Aus deiner Heimat in Baden-Württemberg bist du 2005 zum ersten Mal ins Ruhrgebiet nach Bochum gekommen, dann 2013 zum zweiten Mal, und du bist geblieben. Würdest du dich mittlerweile als waschechten Bochumer Jungen bezeichnen?
Wenn ich das täte, bekäme ich vermutlich Ärger mit „waschechten“ Bochumerinnen und Bochumern. Aber ich bin gerne hier und habe für meine Familie und mich den Lebensmittelpunkt in Bochum gefunden.

Was hat Bochum, was man in Baden-Württemberg nicht findet? Und wenn dich mal das Heimweh überkommt, was vermisst du von deiner oberschwäbischen Heimat?
Bochum zeichnet sich durch ein starkes kulturelles Angebot, insbesondere das Schauspielhaus Bochum, aus. Das kenne ich so aus meiner Heimat nicht. Ich mag die Malocher-Mentalität sehr gerne, nicht alles ist perfekt. Ehrliche Menschen mit Ecken und Kanten. Das kommt meinen Werten von Einstellung, Demut, Respekt und Bescheidenheit sehr nah. Was ich hier natürlich vermisse, ist die original oberschwäbische Küche. Das dauert jetzt aber zu lange, um hier alles aufzuzählen. Was meine Oma früher alles gekocht hat, findet man in keinem Rezeptbuch. Und landschaftlich fehlen mir natürlich die Berge. Am Wochenende mal eben nach Vorarlberg auf die Skipiste – das waren Highlights für uns als Jugendliche.

Du hast in deiner Jugend Schlagzeug gespielt und warst sogar beim Wettbewerb »Jugend musiziert« erfolgreich, liest man. Zu welcher Musik hast du damals getrommelt?

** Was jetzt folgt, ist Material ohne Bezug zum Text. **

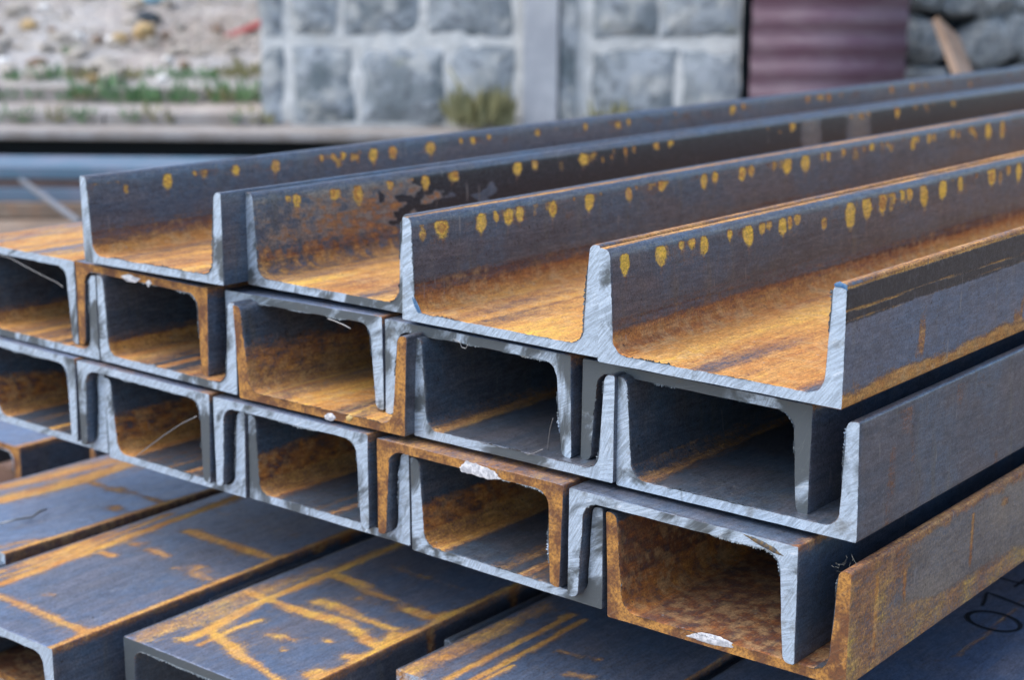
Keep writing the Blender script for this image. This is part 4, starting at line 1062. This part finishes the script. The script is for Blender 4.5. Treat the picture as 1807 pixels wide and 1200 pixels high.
link_mesh('stone_pilaster', bm_mesh('stone_pilaster', bm), M_STONE, wall)
# weeds at the wall foot
big = weed_mesh('weed', 9, 260, 1.0, 1.2); big.materials.append(M_LEAF2)
o = link_mesh('weed', big, None, None, Y2W(ax(850), WB-.10, PZ), (0, 0, BROT)); o.scale = (.13, .10, .20); meta(o, 'yellowish weed bush at the foot of the stone wall', 'weed')
st = [Y2W(ax(846), WB-.08, PZ), Y2W(ax(822), WB-.10, PZ+.14), Y2W(ax(790), WB-.07, PZ+.25)]; c = st[0].copy()
meta(link_mesh('dry_stalk', tube('dry_stalk', [p-c for p in st], [.009, .006, .003], 5), M_LEAF2, None, c), 'dry leaning weed stalk rising from the bush at the wall', 'weed')
for px, s, lab in ((1070, .10, 'greenish moss-like weed at the right part of the wall foot'), (1262, .07, 'faint yellow-green weed high at the right end of the wall foot')):
    o = link_mesh('weed', weeds2[1], None, None, Y2W(ax(px), WB-.09, PZ), (0, 0, BROT)); o.scale = (s, s*.8, s*1.6); meta(o, lab, 'weed')

# corrugated sheet panel right of the wall
a0 = yard(1324, 100, 6.42)[0]; a1 = yard(1602, 100, 6.42)[0]; V = []; F = []; nz_ = 300; hgt = 1.95; per = .099
prof = []
for j in range(nz_+1):
    z = hgt*j/nz_; t = (z/per) % 1.0; d = .012*(sst(.0, .30, np.array(t))-sst(.5, .8, np.array(t))); prof.append((z, float(-d)))
for z, d in prof: V += [(0, d, z), (a1-a0, d, z), (0, d+.0012, z), (a1-a0, d+.0012, z)]
for j in range(nz_):
    b = 4*j; F += [(b, b+1, b+5, b+4), (b+2, b+6, b+7, b+3), (b, b+4, b+6, b+2), (b+1, b+3, b+7, b+5)]
sh = empty('corrugated_panel', Y2W(a0, 6.42, PZ), (0, 0, BROT+.05), label='burgundy corrugated metal panel with horizontal ribs right of the stone wall', cat='metal panel')
link_mesh('ribbed_sheet', mesh_from('ribbed_sheet', V, F, True), M_SHEET, sh)
bm = bmesh.new(); box_bm(bm, .02, .06, .004, .05, 0, hgt); box_bm(bm, a1-a0-.06, a1-a0-.02, .004, .05, 0, hgt); link_mesh('back_frame', bm_mesh('back_frame', bm), M_DARK, sh)
bm = bmesh.new(); box_bm(bm, ax(1306)-wx+.002, ax(1345)-wx, .30, .36, 0, wtop); box_bm(bm, ax(1306)-wx+.004, yard(1900,100,7.3)[0]-wx, .62, .70, 0, wtop+.2)
link_mesh('back_wall', bm_mesh('back_wall', bm), M_DARK, wall)

# dry-laid boulders right of the panel with a leaning plank
bw = empty('boulder_wall', Y2W(yard(1605, 100, 6.75)[0], 6.75, PZ), (0, 0, BROT), label='rough wall of big blue-grey boulders at the top right corner', cat='stone wall')
bx = yard(1605, 100, 6.75)[0]; rb = rg
def ydz(px, py): q = yard(px, py, 6.75); return q[0]-bx, q[2]-PZ
BL = [(1638,70,40,52),(1640,-5,48,32),(1740,82,52,48),(1795,60,36,38),(1700,2,34,28),(1760,0,38,34),(1830,-5,46,50),(1855,75,50,50),(1640,150,45,35),(1725,155,52,30),(1810,150,50,36),(1640,-75,46,40),(1730,-72,52,42),(1820,-85,52,44),(1880,20,50,40),(1645,-160,46,42),(1735,-165,54,42),(1835,-175,56,46),(1650,225,50,42),(1750,220,56,38),(1850,220,56,42),(1650,-245,50,42),(1745,-250,52,42),(1845,-262,56,46)]
for k, (px, py, rx_, rz_) in enumerate(BL):
    x, z = ydz(px, py); o = link_mesh('boulder', rock_mesh('boulder', 200+k, 3), M_STONE, bw, (x, .10, z), (0, rg.uniform(-.3, .3), 0)); k_ = 6.75/CAM_F*1.18
    o.scale = (rx_*k_*1.08, .16, rz_*k_*1.5)
bm = bmesh.new(); box_bm(bm, -.14, yard(1960,100,6.75)[0]-bx, .18, .42, -PZ, 1.7); link_mesh('mortar_body', bm_mesh('mortar_body', bm), M_DARK, bw)
p0 = Vector(Y2W(*yard(1658, 22, 6.50)[:2], yard(1658, 22, 6.50)[2])); p1 = Vector(Y2W(*yard(1722, 190, 6.2)[:2], yard(1722, 190, 6.2)[2]))
dv = p1-p0; L_ = dv.length; bm = bmesh.new(); box_bm(bm, -.055, .055, -.016, .016, -.25, L_, .003)
o = link_mesh('wooden_plank', bm_mesh('wooden_plank', bm), M_WOOD, None, p0)
zax = dv.normalized(); xax = (EH - zax*EH.dot(zax)).normalized(); yax = zax.cross(xax)
o.rotation_euler = (Matrix((xax, yax, zax)).transposed() @ Matrix.Rotation(math.radians(-38), 3, 'Z')).to_euler(); o.location = p0 + zax*.05
for v in o.data.vertices:
    if v.co.z < -.1: v.co.z += .25 + (v.co.x+.05)*.6
meta(o, 'weathered tan plank leaning against the boulders at the top right', 'plank')
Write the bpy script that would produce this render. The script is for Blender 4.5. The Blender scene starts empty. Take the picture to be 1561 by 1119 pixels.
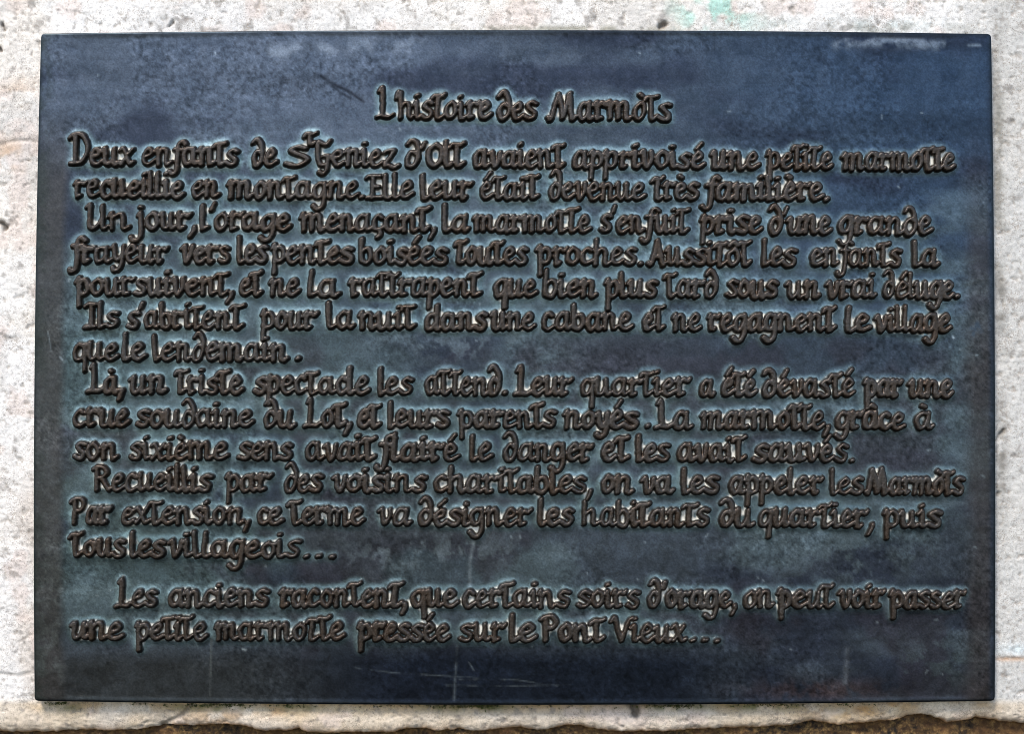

Ich konnte das gesamte Repertoire abdecken. Vom klassischen Drum-Set über Stabspiele wie Xylofon war da alles dabei. Auch die Musikrichtungen waren querbeet: von Klassik bis Rock. Ich war echt talentiert und musste mich irgendwann mal entscheiden, welchem Hobby ich weiterhin nachgehen kann, denn der Aufwand an der Spitze ist riesig. Letztendlich habe ich mich für den Fußball entschieden. Eine gute Wahl.